The Memorial Wall, designed by Maya Lin, is made up of two black granite walls 246 feet 9 inches long. The walls are sunk into the ground, with the earth behind them. At the highest tip (the apex where they meet), they are 10.1 feet high, and they taper to a height of eight inches at their extremities. Inscribed on the walls with the Optima typeface are the names of servicemen who were either confirmed to be Killed in Action or remained classified as Missing in Action when the walls were constructed in 1982. They are listed in chronological order, starting at the apex on panel 1E in 1959. The typesetting of the original 58,159 names on the wall was performed by Datalantic in Atlanta, Georgia. In 2007, it was ranked tenth on the "List of America's Favorite Architecture" by the American Institute of Architects. Approximately 1,200 of these are listed as missing MIAs, POWs, and others, denoted with a cross; the confirmed dead are marked with a diamond. If the missing return alive, the cross is circumscribed by a circle if their death is confirmed, a diamond is superimposed over the cross. According to the Vietnam Veterans Memorial Fund, "there is no definitive answer to exactly how many, but there could be as many as 38 names of personnel who survived, but through clerical errors, were added to the list of fatalities provided by the Department of Defense. Directories are located on nearby podiums so that visitors may locate specific names.

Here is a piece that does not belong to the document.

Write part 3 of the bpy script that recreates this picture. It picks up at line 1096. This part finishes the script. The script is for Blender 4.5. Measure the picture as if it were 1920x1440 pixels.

  1. I remember this wall and visiting it with my family. I even remember how powerful and sad it was being there. I recall seeing elderly people and families actually crying while touching a name or people leaving flowers or notes or American flags by a name. It was an extremely moving experience and one of my favorite monuments to visit in D.C. If you have yet to go there make sure to stop here.

  2. You will notice that the wall is black granite, as if it is associated with death. Another observation is that the Memorial goes underground and is difficult to spot from far away. You can spot the Lincoln Memorial, Washington Monument, WWII Memorial, and so on, but when you come to the Wall, it’s almost as if it’s tucked away, hidden, and forgotten. It’s a very moving experience, if any of you ever get the chance to go there.

  3. Is the cross for everyone? For instance I’m a Christian but a Muslim or Jewish solider would they still get a cross or a star or something?